- [TASK DETAILS]
Quote all of the data exactly as given. Skip every picture it contains.

--- start DATASET EXTRACT ---

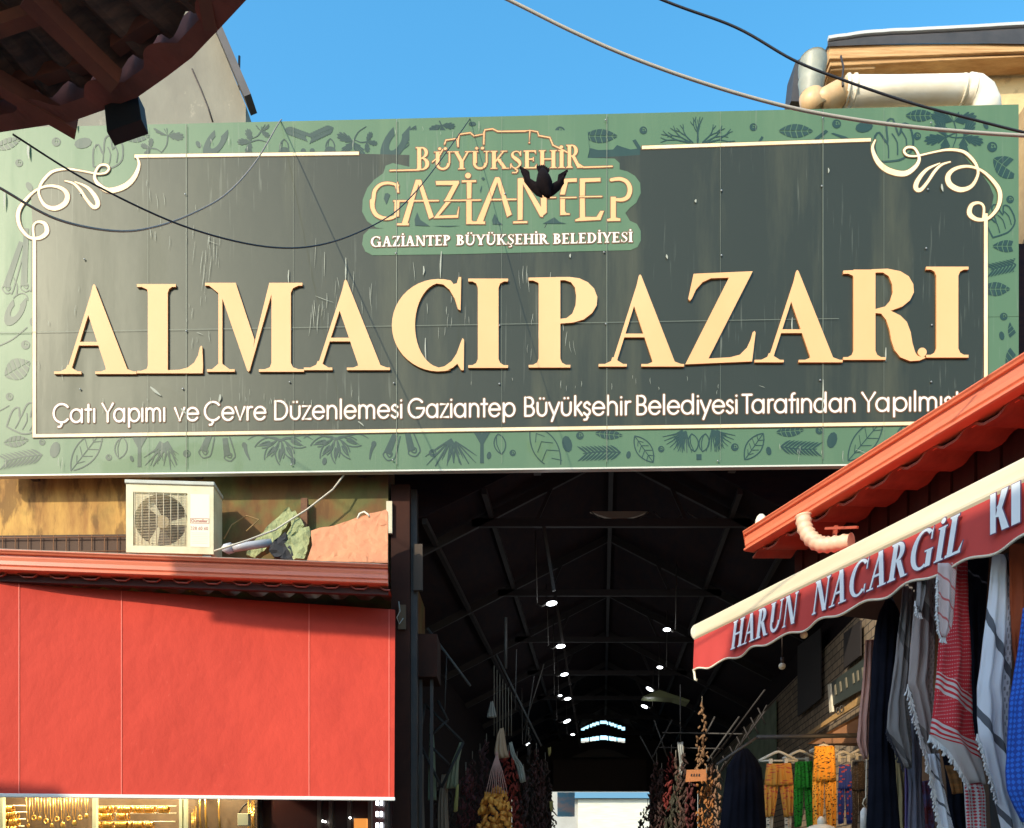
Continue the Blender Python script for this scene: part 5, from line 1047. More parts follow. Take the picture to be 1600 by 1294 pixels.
# shop sign and rail on the block wall
fs = thing('wall_sign', 'dark green shop sign with faded letters on the block wall right of the hall', 'sign', P(1330, 1060, 10))
def WP(px, py, off=.0):   # point on the right block wall
    a = (px-CX)/CAMF; Yw = (1.2-AX*10+hw-off)/(a-AX); return P(px, py, Yw)
def wpoly(pts, nm, m, parent, off, th=.03): mb = MB(); v = [WP(x, y, off) for x, y in pts]; mb.prism(v, (th, 0, 0)); return mb.build(nm, m, parent)
wpoly([(1297, 1068), (1374, 1012), (1374, 1062), (1299, 1104)], 'board', mat('dark_green_board', (.035, .045, .035), .5), fs, .06)
for i, (x0, y0) in enumerate(((1303, 1071), (1311, 1066), (1320, 1060), (1331, 1053), (1338, 1049), (1346, 1044), (1354, 1038), (1362, 1033))):
    wpoly([(x0, y0), (x0+2, y0-1.5), (x0+3.5, y0+14), (x0+1.5, y0+16)], 'letter', mat('faded_sign_letter', (.22, .19, .13), .6) if i == 0 else bpy.data.materials['faded_sign_letter'], fs, .075, .01)
wpoly([(1293, 1070), (1297, 1068), (1300, 1112), (1296, 1114)], 'frame_side', M_cream, fs, .08)
wr_ = thing('timber_rail', 'warm lit timber rail running along the block wall under the shop sign', 'rail', P(1320, 1115, 10))
wpoly([(1255, 1150), (1374, 1066), (1374, 1080), (1268, 1146)], 'rail', mat('varnished_rail', (.62, .36, .12), .5, (.45, .26, .09), 4), wr_, .10)
mb = MB(); c = WP(1315, 1108, .14)
for k in range(2): cc = c+Vector((0, .12*k, 0)); mb.tube([cc+Vector((.02*math.cos(a/10*6.28), 0, .045*math.sin(a/10*6.28))) for a in range(11)], .007, 5)
mb.build('rings', M_shade, wr_)
for (x, y, x2, y2) in ((1318, 990, 1344, 1045), (1246, 1010, 1282, 1120)):
    t_ = 'dark panel fixed to the block wall above the shop sign' if x > 1300 else 'tall dark board fixed to the block wall left of the shop sign'
    mb = MB(); v = [WP(x, y2, .05), WP(x2, y2-(x2-x)*.8, .05), WP(x2, y-(x2-x)*.8, .05), WP(x, y, .05)]; mb.prism(v, (.02, 0, 0)); tag(mb.build('wall_panel', mat('dark_panel', (.022, .017, .016), .7)), t_, 'panel')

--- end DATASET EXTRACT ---

- [EXERCISE RESULT]
Continue the Blender Python script for this scene: part 5, from line 1047. More parts follow. Take the picture to be 1600 by 1294 pixels.
# shop sign and rail on the block wall
fs = thing('wall_sign', 'dark green shop sign with faded letters on the block wall right of the hall', 'sign', P(1330, 1060, 10))
def WP(px, py, off=.0):   # point on the right block wall
    a = (px-CX)/CAMF; Yw = (1.2-AX*10+hw-off)/(a-AX); return P(px, py, Yw)
def wpoly(pts, nm, m, parent, off, th=.03): mb = MB(); v = [WP(x, y, off) for x, y in pts]; mb.prism(v, (th, 0, 0)); return mb.build(nm, m, parent)
wpoly([(1297, 1068), (1374, 1012), (1374, 1062), (1299, 1104)], 'board', mat('dark_green_board', (.035, .045, .035), .5), fs, .06)
for i, (x0, y0) in enumerate(((1303, 1071), (1311, 1066), (1320, 1060), (1331, 1053), (1338, 1049), (1346, 1044), (1354, 1038), (1362, 1033))):
    wpoly([(x0, y0), (x0+2, y0-1.5), (x0+3.5, y0+14), (x0+1.5, y0+16)], 'letter', mat('faded_sign_letter', (.22, .19, .13), .6) if i == 0 else bpy.data.materials['faded_sign_letter'], fs, .075, .01)
wpoly([(1293, 1070), (1297, 1068), (1300, 1112), (1296, 1114)], 'frame_side', M_cream, fs, .08)
wr_ = thing('timber_rail', 'warm lit timber rail running along the block wall under the shop sign', 'rail', P(1320, 1115, 10))
wpoly([(1255, 1150), (1374, 1066), (1374, 1080), (1268, 1146)], 'rail', mat('varnished_rail', (.62, .36, .12), .5, (.45, .26, .09), 4), wr_, .10)
mb = MB(); c = WP(1315, 1108, .14)
for k in range(2): cc = c+Vector((0, .12*k, 0)); mb.tube([cc+Vector((.02*math.cos(a/10*6.28), 0, .045*math.sin(a/10*6.28))) for a in range(11)], .007, 5)
mb.build('rings', M_shade, wr_)
for (x, y, x2, y2) in ((1318, 990, 1344, 1045), (1246, 1010, 1282, 1120)):
    t_ = 'dark panel fixed to the block wall above the shop sign' if x > 1300 else 'tall dark board fixed to the block wall left of the shop sign'
    mb = MB(); v = [WP(x, y2, .05), WP(x2, y2-(x2-x)*.8, .05), WP(x2, y-(x2-x)*.8, .05), WP(x, y, .05)]; mb.prism(v, (.02, 0, 0)); tag(mb.build('wall_panel', mat('dark_panel', (.022, .017, .016), .7)), t_, 'panel')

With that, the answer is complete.